Bank made no errors over loans but its communication was unsatisfactory

Categories:
Advice & information, Lending, Overdrafts,
Summary:
Percy was a director of two companies that had loans and an overdraft facility with the bank. He was dissatisfied with the way the bank was managing this lending. He thought the limit on the overdraft facility was meant to reduce over time and that the bank had set it up incorrectly. He was also unhappy that the bank had been deducting the full balance owing on loans that it had agreed to extend, causing a transactional account at another bank to become significantly overdrawn.
Published:
September 2025

Percy first complained to the bank about these matters in 2019, and said a staff member told him he had been overcharged interest and would be refunded.  However, the refund never eventuated, and the staff member left the bank. Percy did not receive a satisfactory response to his complaint, despite making numerous follow-up enquiries over the next five years. In 2024, he asked us to consider his complaint.

Our investigation

We reviewed the bank’s response to Percy’s complaints. We found the bank had given him incomplete and confusing information and had not followed a proper process when it responded to his complaint in 2019. It should have given a clear response within a reasonable timeframe and told him about his right to contact our office, but it failed to do either.

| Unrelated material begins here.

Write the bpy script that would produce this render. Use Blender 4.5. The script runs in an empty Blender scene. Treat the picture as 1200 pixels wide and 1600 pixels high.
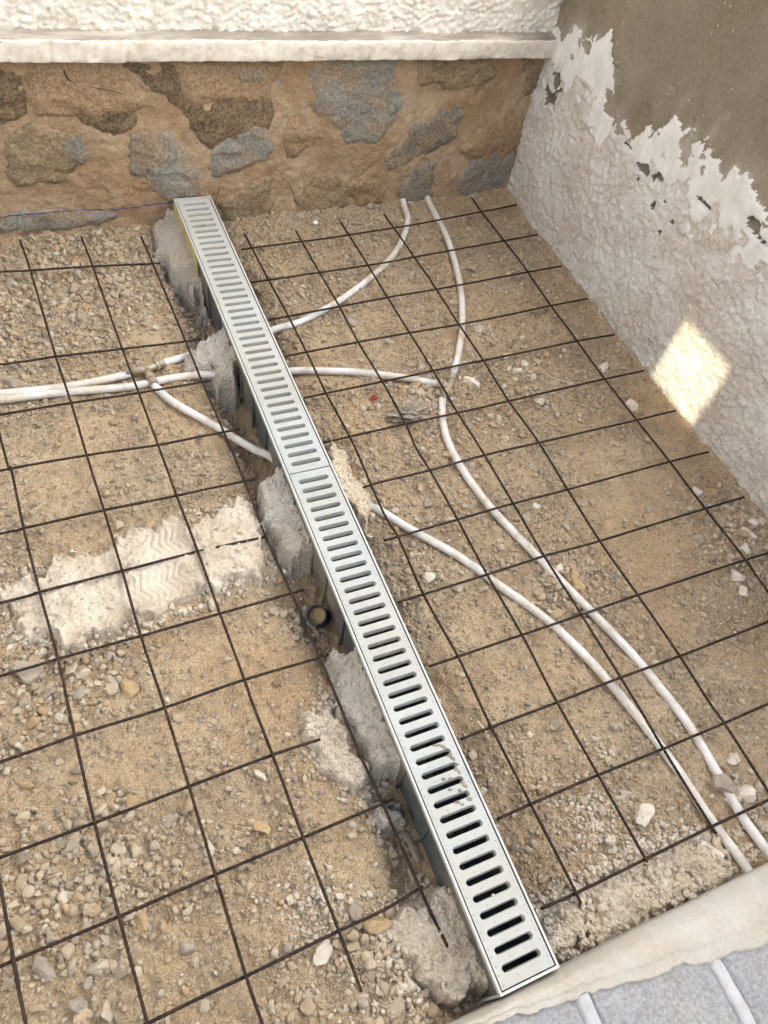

We eventually gathered enough information about the lending to be satisfied the bank had not made any errors with the loans or overdraft facility, and had also not overcharged interest on them. However, the bank had failed to explain to Percy its approach to extending the term of loans and the loan deductions – an approach we found confusing – and it made no diary notes detailing its approach. We could therefore understand Percy’s confusion, as well as his frustration at the five-year delay in receiving a proper response.

Outcome

The bank accepted that its communication and complaint-handling were unsatisfactory and offered Percy a letter acknowledging its shortcomings, along with a payment of $13,000 to compensate him for stress and inconvenience and to cover the interest and charges incurred on the transactional account as a result of the loan deductions. Percy accepted the bank’s offer.